-- STORED DATA --
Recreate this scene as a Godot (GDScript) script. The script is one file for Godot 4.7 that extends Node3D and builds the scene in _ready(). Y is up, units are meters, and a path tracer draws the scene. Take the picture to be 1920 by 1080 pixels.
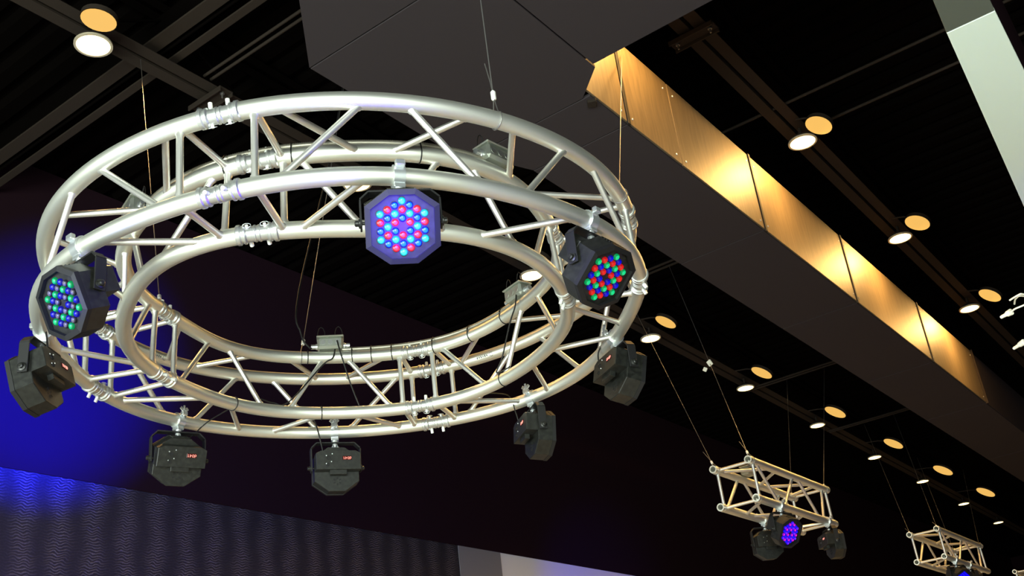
extends Node3D
# Stage hall seen from below: a ring truss with eight LED cans, straight trusses, an air duct and downlights.
# World: camera height is EYE above the floor, the duct and the joists run along -z.

const EYE := 1.6
const RC := Vector3(-2.296, 1.4872, -2.4451)          # centre of the ring truss, relative to the eye
const RR := 0.9825
const DY := [0.01, -0.08, -0.33, -0.06, -0.38, 0.55]  # small sag of the ring, centimetres, waves 2..4
const DR := [
	[-0.29, 1.45, -0.12, -0.47, 1.13, 0.68, 0.35, -0.75, 0.06, -0.57],
	[-0.25, 0.95, -0.56, -0.81, 0.27, 0.47, 0.31, -0.25, 0.18, 0.05],
	[-1.55, 1.22, 0.29, -1.57, 0.90, 0.22, 0.94, 0.01, -0.18, 0.72],
	[-0.76, 1.64, 0.12, -0.89, 0.31, 1.08, 0.33, -0.24, 0.07, 1.00]]
const H_DUCT := 3.3
const H_LAMP := 4.0
const H_DECK := 4.55
const WALL_X := -6.36
const WALL_H := 2.3

var M := {}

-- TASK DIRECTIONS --
Reproduce all of the data exactly, omitting each picture it holds.

-- COMPLETE ANSWER --
Recreate this scene as a Godot (GDScript) script. The script is one file for Godot 4.7 that extends Node3D and builds the scene in _ready(). Y is up, units are meters, and a path tracer draws the scene. Take the picture to be 1920 by 1080 pixels.
extends Node3D
# Stage hall seen from below: a ring truss with eight LED cans, straight trusses, an air duct and downlights.
# World: camera height is EYE above the floor, the duct and the joists run along -z.

const EYE := 1.6
const RC := Vector3(-2.296, 1.4872, -2.4451)          # centre of the ring truss, relative to the eye
const RR := 0.9825
const DY := [0.01, -0.08, -0.33, -0.06, -0.38, 0.55]  # small sag of the ring, centimetres, waves 2..4
const DR := [
	[-0.29, 1.45, -0.12, -0.47, 1.13, 0.68, 0.35, -0.75, 0.06, -0.57],
	[-0.25, 0.95, -0.56, -0.81, 0.27, 0.47, 0.31, -0.25, 0.18, 0.05],
	[-1.55, 1.22, 0.29, -1.57, 0.90, 0.22, 0.94, 0.01, -0.18, 0.72],
	[-0.76, 1.64, 0.12, -0.89, 0.31, 1.08, 0.33, -0.24, 0.07, 1.00]]
const H_DUCT := 3.3
const H_LAMP := 4.0
const H_DECK := 4.55
const WALL_X := -6.36
const WALL_H := 2.3

var M := {}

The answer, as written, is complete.